UN chief hugs woman he calls his ‘American Mom’

UN Secretary-General Ban Ki-moon presents his 99-year-old “American Mom” Libba Patterson with an engraved silver platter before lunch at her home Thursday, Aug. 11, 2016, in Novato, California.

UN Secretary-General Ban Ki-moon presents his 99-year-old “American Mom” Libba Patterson with an engraved silver platter before lunch at her home Thursday, Aug. 11, 2016, in Novato, California.

NOVATO, California — UN Secretary-General Ban Ki-moon embraced the 99-year-old woman he calls his “American Mom” Thursday on a nostalgic visit to her home, where as a high school student from war-ravaged South Korea he spent his first days in the United States — experiencing culture shock at the country’s riches.

Libba Patterson hugged the UN chief back and later had tears in her eyes when she spoke about how 18-year-old “Ki-moon” became her fourth child and part of her family during his eight-day visit in 1962.
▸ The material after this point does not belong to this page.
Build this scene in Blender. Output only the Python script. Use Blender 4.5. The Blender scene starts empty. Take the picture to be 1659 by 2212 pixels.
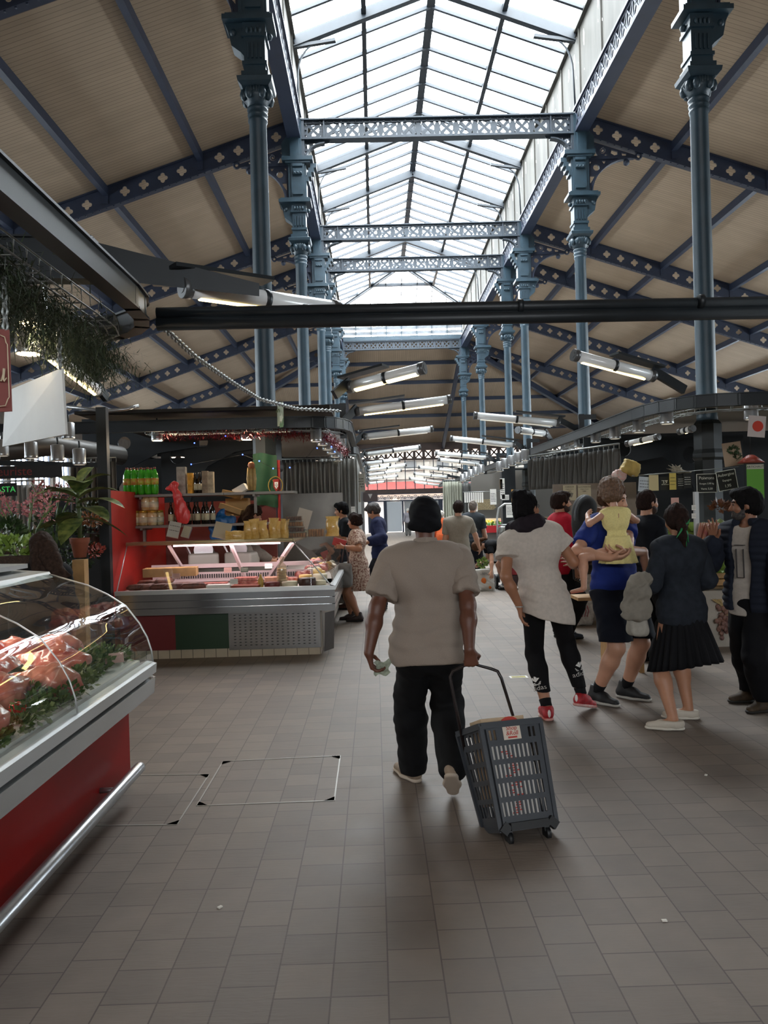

“He’s still my kid,” she said in an interview with The Associated Press, her voice breaking. “He was just … like our own, and to me, today, underneath all the glory and names and what have you that he’s achieved, he’s still Ki-moon, our son.”

Ban responded saying, “Yes, I’m still her kid and she’s still my American mom.”

“I have two moms, one in Korea and one here,” he said. “More than half a century I’ve been keeping contact. … She’s still very alert, good memory and I’m very happy.”

Ban, whose family was forced to flee their home during the Korean War, reflected on how he got to the United States and the crucial role the month-long visit had in shaping his life.

Both the Red Cross and the United Nations were instrumental in helping all Koreans during the war, he said, so in high school he participated in many Red Cross activities. In his senior year, he entered a Red Cross English essay competition to win a place in its program for international students to visit America — and he won.

Libba Patterson, whose official first names are Mary Elizabeth, worked for the American Red Cross at nearby Hamilton Air Force Base and had a 17-year-old son Michael — close to Ban’s age — so that’s how the family was chosen to host him.

Ban said everything in the US was new and shocking for a “very young, poor country boy from Korea.” He was dazzled by the beauty of nearby San Francisco — the first American city he saw — and shocked at the modern living conditions of Americans compared with those at home.

America seemed “a sort of paradise,” Ban said.

The 120 students from about 40 countries who came to the US under Red Cross auspices spent their final week in Washington.